UNDP Cambodia country representative Nick Beresford said the Australian government and UNDP provided the tablets to help expand the scope of the social protection system to ensure registered families receive the cash-transfer support.

Deutsche Gesellschaft fur Internationale Zusammenarbeit (GIZ), a German international development organisation, also donated €1 million ($1.14 million).

“It’s a contribution to broaden the UN’s social protection work and build a partnership with GIZ to assist the Cambodian government in building a fully digital household identification system,” Beresford said.

Australian Ambassador to Cambodia Pablo Kang said the Australian government is proud that the support over the last 10 years, including the provision of the tablets, has helped to build and maintain a system to identify poor households.

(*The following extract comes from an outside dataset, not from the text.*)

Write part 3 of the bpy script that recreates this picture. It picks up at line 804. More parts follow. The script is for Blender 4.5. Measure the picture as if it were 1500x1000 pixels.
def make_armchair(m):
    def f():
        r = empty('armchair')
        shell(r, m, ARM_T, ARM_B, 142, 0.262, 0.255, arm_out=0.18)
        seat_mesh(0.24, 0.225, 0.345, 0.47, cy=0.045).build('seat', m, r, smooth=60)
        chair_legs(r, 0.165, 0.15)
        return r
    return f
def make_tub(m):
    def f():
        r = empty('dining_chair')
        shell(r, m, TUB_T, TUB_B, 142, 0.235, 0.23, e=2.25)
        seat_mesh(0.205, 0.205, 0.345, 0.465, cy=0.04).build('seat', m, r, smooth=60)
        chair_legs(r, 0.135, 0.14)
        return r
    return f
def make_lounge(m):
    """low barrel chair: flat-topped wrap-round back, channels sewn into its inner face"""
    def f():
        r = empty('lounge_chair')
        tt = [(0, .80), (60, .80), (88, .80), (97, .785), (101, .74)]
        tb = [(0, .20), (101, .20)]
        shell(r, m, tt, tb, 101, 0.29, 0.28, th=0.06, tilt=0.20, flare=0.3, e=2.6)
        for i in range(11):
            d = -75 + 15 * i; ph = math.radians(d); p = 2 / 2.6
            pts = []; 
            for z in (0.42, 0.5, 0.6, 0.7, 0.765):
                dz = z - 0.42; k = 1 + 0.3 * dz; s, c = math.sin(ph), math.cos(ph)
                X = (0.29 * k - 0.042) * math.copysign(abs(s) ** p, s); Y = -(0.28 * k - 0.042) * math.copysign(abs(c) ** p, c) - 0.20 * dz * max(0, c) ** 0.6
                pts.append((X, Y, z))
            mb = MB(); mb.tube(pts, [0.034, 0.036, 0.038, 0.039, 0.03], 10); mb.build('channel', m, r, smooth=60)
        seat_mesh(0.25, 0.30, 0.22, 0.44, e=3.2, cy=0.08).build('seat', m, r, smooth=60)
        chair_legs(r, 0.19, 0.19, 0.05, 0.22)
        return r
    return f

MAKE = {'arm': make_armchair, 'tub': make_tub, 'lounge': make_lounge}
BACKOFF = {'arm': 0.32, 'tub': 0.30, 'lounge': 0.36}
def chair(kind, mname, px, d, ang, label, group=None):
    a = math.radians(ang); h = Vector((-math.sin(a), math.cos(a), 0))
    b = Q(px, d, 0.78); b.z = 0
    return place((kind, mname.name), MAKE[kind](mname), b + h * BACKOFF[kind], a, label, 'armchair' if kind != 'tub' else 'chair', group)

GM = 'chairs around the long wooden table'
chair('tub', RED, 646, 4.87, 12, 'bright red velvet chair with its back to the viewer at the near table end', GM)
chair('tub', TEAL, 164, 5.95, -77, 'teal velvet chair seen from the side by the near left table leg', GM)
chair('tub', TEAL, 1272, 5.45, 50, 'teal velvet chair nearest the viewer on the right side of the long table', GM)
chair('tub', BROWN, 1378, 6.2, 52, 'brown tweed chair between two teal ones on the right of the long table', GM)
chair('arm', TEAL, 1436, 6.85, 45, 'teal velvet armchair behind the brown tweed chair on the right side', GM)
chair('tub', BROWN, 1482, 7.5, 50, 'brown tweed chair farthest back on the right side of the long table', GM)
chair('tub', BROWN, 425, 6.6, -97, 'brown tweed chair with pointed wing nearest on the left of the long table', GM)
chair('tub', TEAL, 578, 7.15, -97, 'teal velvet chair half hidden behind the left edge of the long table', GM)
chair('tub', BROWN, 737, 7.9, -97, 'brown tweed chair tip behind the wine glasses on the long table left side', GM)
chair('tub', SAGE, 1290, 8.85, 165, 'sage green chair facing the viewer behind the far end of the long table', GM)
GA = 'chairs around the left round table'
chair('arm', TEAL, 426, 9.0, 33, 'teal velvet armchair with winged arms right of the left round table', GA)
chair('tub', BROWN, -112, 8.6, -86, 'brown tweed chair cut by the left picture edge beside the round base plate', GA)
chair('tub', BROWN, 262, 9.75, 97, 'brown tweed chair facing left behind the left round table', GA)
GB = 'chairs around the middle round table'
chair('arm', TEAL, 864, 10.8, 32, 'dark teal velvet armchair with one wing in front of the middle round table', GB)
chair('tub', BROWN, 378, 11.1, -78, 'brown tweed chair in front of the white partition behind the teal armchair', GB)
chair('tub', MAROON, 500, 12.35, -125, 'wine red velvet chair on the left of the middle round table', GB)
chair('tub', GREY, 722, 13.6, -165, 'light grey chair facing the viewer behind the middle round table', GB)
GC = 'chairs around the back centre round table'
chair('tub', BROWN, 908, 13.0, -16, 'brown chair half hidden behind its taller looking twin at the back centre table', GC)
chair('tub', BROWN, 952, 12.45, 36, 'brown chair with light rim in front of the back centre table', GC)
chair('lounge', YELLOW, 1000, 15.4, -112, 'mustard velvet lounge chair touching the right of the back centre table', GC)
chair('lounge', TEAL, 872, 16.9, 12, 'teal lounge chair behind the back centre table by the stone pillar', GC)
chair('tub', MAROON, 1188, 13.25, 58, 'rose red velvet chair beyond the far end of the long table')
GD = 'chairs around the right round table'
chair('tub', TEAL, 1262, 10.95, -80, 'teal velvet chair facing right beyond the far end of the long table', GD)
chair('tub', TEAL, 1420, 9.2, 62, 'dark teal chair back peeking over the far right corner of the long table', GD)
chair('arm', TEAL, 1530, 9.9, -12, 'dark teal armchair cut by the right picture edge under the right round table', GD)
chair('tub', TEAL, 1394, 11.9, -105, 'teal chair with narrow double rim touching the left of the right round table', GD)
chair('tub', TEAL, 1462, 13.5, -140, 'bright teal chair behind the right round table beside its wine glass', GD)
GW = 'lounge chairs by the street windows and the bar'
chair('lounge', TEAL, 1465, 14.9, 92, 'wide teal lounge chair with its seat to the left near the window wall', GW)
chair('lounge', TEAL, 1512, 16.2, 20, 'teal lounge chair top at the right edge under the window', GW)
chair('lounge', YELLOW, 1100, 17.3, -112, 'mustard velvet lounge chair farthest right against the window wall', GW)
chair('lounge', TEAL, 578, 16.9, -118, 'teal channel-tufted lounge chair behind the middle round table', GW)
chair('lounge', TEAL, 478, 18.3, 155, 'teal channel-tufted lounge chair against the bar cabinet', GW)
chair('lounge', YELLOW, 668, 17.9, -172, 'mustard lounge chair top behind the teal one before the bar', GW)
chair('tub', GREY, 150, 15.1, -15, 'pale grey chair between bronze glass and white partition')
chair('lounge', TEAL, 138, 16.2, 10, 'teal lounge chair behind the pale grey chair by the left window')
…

“Due to the current poor household identification programme, cash subsidies are helping to stabilise the economy and society during this crisis.

“At the same time, it provides support to the poorest people in Cambodia by using transparent criteria, which is a good result of equity arising from the implementation of the development cooperation programme between the Kingdom and Australia for many years,” Kang said.

The Ministry of Planning ‘s Directorate General of Planning director Theng Panhathorn is producing a report on the progress of implementation.

He said more than 90 per cent of the 560,000 families identified thus far have already withdrawn their subsidy money.